From the back of the YOU Boston conference room, Khalif McCloud raised his hand to share his thoughts.

“Without YOU, I’d still be the street person I was before,” he said. “Without this program, there’s a lot of strife out there. It’s hard.”

His peers nodded in agreement. They were young, all 18-24, from high-risk backgrounds. Some had been incarcerated or court-involved. But because of the program they were here to celebrate, Professional Pathways, they were also something else entirely: successful young interns in city government.

A groundbreaking initiative launched by Mayor Walsh in November, Professional Pathways places high-risk youth in six-month, paid internships in different departments across Boston city government. The goal is simple: Provide young people with a viable career alternative to a violent life on the streets.

“We’re intervening in cycles of violence that have been going on for decades,” said Kimberly Pelletreau, director of YOU Boston, which runs the program in collaboration with the Mayor’s Office of Public Safety Initiatives.

Through their internships, participants gain exposure to a professional office environment and essential workplace skills – an introduction to the professional workforce that their histories might have otherwise precluded.

Raquawn in profile
Raquawn Givens talks with other interns at the Professional Pathways celebration.

Raquawn Givens, 20, for example, had never used Microsoft Excel, let alone worked in an office, prior to his internship with the Boston Elections Department. He said he couldn’t believe his luck when he was admitted to the internship program, which he worked while attending UMass-Boston full-time.

“It definitely separates me from the rest of the people in my neighborhood,” said Givens, who is from Roxbury. “A lot of people don’t get offers like that. When I tell people I work in City Hall, they say, ‘That’s good, that’s good!'”

Crucially, Professional Pathways offers its participants rewards for both their present and their future. The internships pay $12 an hour for roughly 25 hours of work per week. When they complete the program, the interns gain new networks, professional references, and resume highlights that can help them land their next job.
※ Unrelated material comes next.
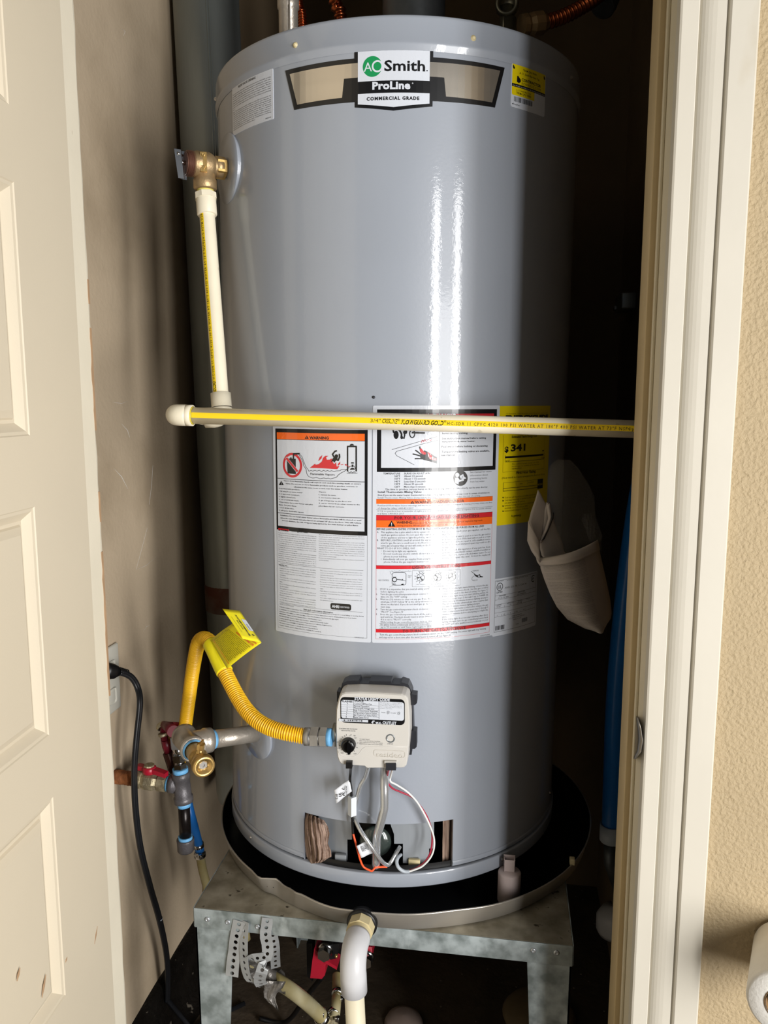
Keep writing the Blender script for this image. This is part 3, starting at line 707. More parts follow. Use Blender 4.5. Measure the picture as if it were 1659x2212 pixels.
# flammable vapours warning (left sheet)
lab = sheet('flammable_vapors_label', CS, rrect(-.5845, .6690, -.4316, .3665, .002), 'lw', heater)
p = Print(CS, 590, 920, 7.541)
A0, A1 = -.5795, -.4370; zt, zb = .6595, .5165
p.rst(A0, zt, A1, zb, 'lk', 1); p.rst(A0+.0030, zt-.0052, A1-.0040, zb+.0057, 'lw', 2); p.rst(A0+.0030, zt-.0052, A1-.0040, zt-.0145, 'lo', 3)
p.rst(A0+.0030, zt-.0145, A1-.0040, zt-.0151, 'lk', 4)
def tri(pr, x, y, h, lay=4, ink='lk', ex='lw', sc=1):
    pr.poly([(x-h*.62, y), (x+h*.62, y), (x, y-h)], ink, lay); pr.rect(x-h*.06, y-h*.66, x+h*.06, y-h*.3, ex, lay+1); pr.rect(x-h*.06, y-h*.22, x+h*.06, y-h*.1, ex, lay+1)
tri(p, 555, 208, 52, 4, 'lk', 'lo'); p.text('WARNING', 598, 213, 912, 46, 'lk', 4, .04)
# pictogram: fuel can in a red prohibition ring, hose, vapour cloud, flames, falling figure, heater
W_ = p
a, b_ = p.q(320, 640); RX, RZ = p.q(480, 640)[0]-a, p.q(320, 438)[1]-b_
sring(a, b_, RX, RX*.20, 'lr', 4, p, 40, ry=RZ)
p.poly([(232, 528), (376, 536), (378, 785), (245, 772)], 'lk', 4); p.rect(285, 512, 310, 532, 'lk', 4)
p.poly([(205, 525), (235, 500), (428, 735), (395, 765)], 'lw', 5); p.poly([(212, 528), (238, 508), (420, 730), (396, 755)], 'lr', 6)
p.line([(342, 535), (345, 455), (440, 452)], 26, 'lk', 7); p.line([(435, 452), (480, 500), (505, 570), (540, 660), (585, 720), (588, 738)], 6, 'lk', 5)
cl = [(430, 470), (470, 530), (500, 600), (505, 650), (545, 700), (556, 770), (570, 805), (600, 830), (655, 850), (715, 838), (770, 860), (835, 848), (870, 858), (905, 850), (940, 862), (990, 850), (1040, 835), (1060, 805), (1085, 785), (1130, 755), (1160, 745), (1205, 708), (1150, 712), (1120, 708), (1095, 730), (1030, 732), (1000, 745), (960, 728), (925, 740), (895, 725), (860, 738), (830, 722), (795, 742), (760, 722), (720, 735), (690, 722), (655, 735), (625, 725), (595, 736)]
p.line(cl, 6.5, 'lk', 5); p.text('Flammable Vapors', 615, 795, 1008, 34, 'lk', 5)
p.poly([(605, 683), (660, 640), (690, 615), (700, 632), (745, 625), (800, 580), (820, 520), (860, 485), (905, 488), (870, 512), (880, 550), (930, 548), (955, 530), (975, 560), (980, 600), (1005, 622), (1030, 588), (1040, 660), (1085, 655), (1050, 705), (820, 690)], 'lr', 4)
p.poly([(742, 572), (765, 510), (808, 475), (795, 530), (760, 560)], 'lr', 4); p.poly([(1060, 620), (1098, 580), (1098, 620), (1060, 650)], 'lr', 4)
p.circ(1037, 492, 28, 30, 'lk', 6); p.poly([(1000, 500), (1060, 525), (1030, 565), (1000, 600), (985, 570), (950, 590), (970, 545)], 'lk', 6)
p.line([(1005, 520), (975, 462), (1012, 415), (1040, 405)], 24, 'lk', 6); p.line([(1030, 545), (1065, 560), (1090, 505), (1085, 460)], 26, 'lk', 6)
p.line([(1217, 735), (1217, 335), (1357, 335), (1357, 735)], 25, 'lk', 4); p.circ(1287, 322, 36, 30, 'lk', 4, a0=180, a1=360); p.circ(1297, 715, 40, 32, 'lk', 5, a0=180, a1=360)
p.rect(1275, 592, 1318, 612, 'lk', 5); p.rect(1285, 630, 1312, 668, 'lk', 5); p.line([(1230, 690), (1250, 660), (1285, 655), (1330, 655), (1345, 700)], 7, 'lk', 5)
p.line([(1205, 768), (1375, 768)], 8, 'lk', 5); p.line([(1225, 740), (1250, 768), (1275, 740), (1300, 768), (1325, 740), (1345, 768)], 6, 'lk', 5)
p.line([(1250, 668), (1180, 630)], 8, 'lr', 5); p.poly([(1170, 625), (1205, 620), (1190, 650)], 'lr', 5); p.line([(1110, 632), (1145, 628)], 9, 'lr', 5)
for y in (848, 1408):
    zz_ = p.q(95, y)[1]; p.rst(A0+.003, zz_, A1-.004, zz_-.0007, 'lk', 4)
tri(p, 143, 963, 66, 4)
p.text('Vapors from flammable liquids will explode and catch fire causing death or severe', 182, 898, 1432, 17, 'lk', 4, .02)
p.text('burns. Do not use or store flammable products such as gasoline, solvents or', 218, 945, 1385, 17, 'lk', 4, .02)
p.text('adhesives in the same room or area near the water heater.', 345, 1000, 1222, 17, 'lk', 4, .02)
for i, (t, xr) in enumerate((('Keep flammable products:', 445), ('1. far away from water heater', 485), ('2. in approved containers,', 442), ('3. tightly closed and,', 375), ('4. out of childrens reach.', 430), ('Water heater has a main burner and pilot', 655), ('flame. The pilot flame:', 388), ('1. is on all the time,', 352), ('2. will ignite flammable vapors.', 510))):
    p.text(t, 105, 1022+i*44.5, xr, 17, 'lk', 4, .015)
for i, (t, xr) in enumerate((('Vapors:', 868), ('1. cannot be seen,', 1032), ('2. are heavier than air,', 1100), ('3. go a long way on the floor and', 1275), ('4. can be carried from other rooms to the', 1415), ('pilot flame by air currents.', 1165))):
    p.text(t, 750, 1080+i*46, xr, 17, 'lk', 4, .015)
for i, (t, x, xr) in enumerate((('Installation: Do not install water heater where flammable products will be stored or used', 128, 1438), ('unless the main burner and pilot flames are at least 18" above the floor. This will reduce,', 128, 1440), ('but not eliminate, the risk of vapors being ignited by the main burner or pilot flame.', 158, 1395))):
    p.text(t, x, 1460+i*43, xr, 18, 'lk', 4, .02)
# lower half of the same sheet
p.frame(590, 1130, 7.541)
p.rst(A0, zb, A0+.0003, .3725, 'lt', 1); p.rst(A1-.0003, zb, A1, .3725, 'lt', 1); p.rst(A0, .3728, A1, .3725, 'lt', 1)
p.rect(92, 80, 265, 128, 'lr', 2); p.text('WARNING', 125, 120, 255, 26, 'lk', 3, .03); tri(p, 110, 120, 24, 3, 'lk', 'lr'); p.text('Protect against leaks', 275, 132, 568, 28, 'lk', 2, .02)
cols4 = [
 (95, 160, 33.4, 707, ['Leaks from the water heater itself or connected plumbing can', 'damage property and could cause a fire risk. This water heater', 'should be located in an area where leakage of the tank', 'or connections will not damage the adjacent area, lower', 'floors, the structure, or furnishings. All water heaters', 'eventually leak, due to the normal corrosive action of water.', 'Plumbing joints may also leak. Leaks from external plumbing,', 'including those from improper installation, may cause early', 'failure of the tank due to corrosion if not repaired.|', 'To minimize potential damage from leaks, inspect and maintain', 'your water heater in accordance with the instruction manual.', 'Install an automatic leak detection and shutoff device,', 'and install a suitable drain pan under the water heater. Your', 'local building or plumbing codes may require some or all of', 'these items. The drain pan must be at least two inches wider']),
 (750, 192, 34.5, 1487, ['than the diameter of the water heater and must be piped to', 'an adequate drain. Install the drain pan so the water level', 'would be limited to a maximum depth of 1-3/4"|', 'Inspect the water heater, drain pan, pipes, and surrounding', 'area regularly. Immediately shut the water heater off and', 'have it inspected by a qualified person if you find that the', 'wiring, thermostat(s), or surrounding insulation have been', 'exposed to water. If leaks are found, contact a qualified', 'person. Note - Normal condensation from a water heater', 'may appear to be a leaking tank. This condition is normal', 'and is not a leak. See instruction manual.|', 'Review the maintenance section of the Installation Instructions', 'and Use & Care Guide.|']),
 (115, 700, 36.5, 700, ['This water heater is suitable for combination water (potable)', 'heating and space heating and not suitable for space heating', 'applications only. Do not connect to any heating system or', 'component(s) previously used with a nonpotable water', 'heating appliance.|', 'Toxic chemicals, such as used for boiler treatment, must not', 'be introduced into the potable water heater used for space', 'heating.|', 'Not for installation in a Manufactured Home (Mobile Home).', 'Appropriate Installation:|', 'The appliance must be installed in accordance with local', 'codes or, in the absence of local codes, the National Fuel', 'Gas Code, ANSI Z223.1/NFPA 54|', 'Minimum clearances from combustion or non-combustible', 'construction: 0 inches sides, 0 inches back and 12 inches', 'top. For closet installation, 4 inches front. A minimum of 4', 'inches is required for access to serviceable parts such as the', 'drain valve, relief valve and thermostat|']),
 (768, 775, 37.0, 1455, ['This water heater must be connected (vented) to the', 'outdoors by means of a chimney or gas vent and meet the', 'requirements of the local codes.|', 'This is a Category I Natural Draft water heater. Vent', 'connector or Type B vent to be used with this water heater.', 'For proper venting in certain installations a field-installed', 'increased vent connector and pipe size may be needed.', 'Consult vent tables in ANSI Z223.1/NFPA 54 or local gas', 'supplier.|', 'High Altitude Installation: For installation above 7,700 feet,', 'consult the National Fuel Gas Code ANSI Z223.1/NFPA or', 'local gas utility.|', 'Gas valve replacement: See instruction manual for gas', 'valve replacement instructions.|'])]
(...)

In fact, on the strength of their work, many of the interns, including Givens, were hired on by their departments at the conclusion of their internships. Of the 14 program participants, 11 have either obtained private sector placement or are slated for extended internships leading to full-time employment.

That was cause for celebration at last week’s banquet at YOU headquarters, where Professional Pathways leaders and participants reflected on what it meant to have proven themselves and the program a success.

Conan Harris, deputy director of the Mayor’s Office of Public Safety Initiatives, said that while some city departments were initially uncertain of the new program, now “City Hall is already saying, ‘We want summer interns.'”

Devin shaking hands
Devin Edwards shakes hands with fellow intern Raquawn Givens.

Devin Edwards, 22, is three months into his internship at Boston’s Health & Human Services, where he manages the schedule of department head Felix Arroyo and takes phone calls from constituents and the press.

“I try to be the most outgoing, the most friendly, to make people aware of my presence in the office,” he said. “I do my good mornings, good afternoons and my good nights.”

He said the experience is teaching him how the city can help those less fortunate and has interested him in a career in public service. Given his career goal, you could say it’s also heightened his confidence.

Said Edwards, with a knowing smile, “I’m going to be the mayor in ten years.”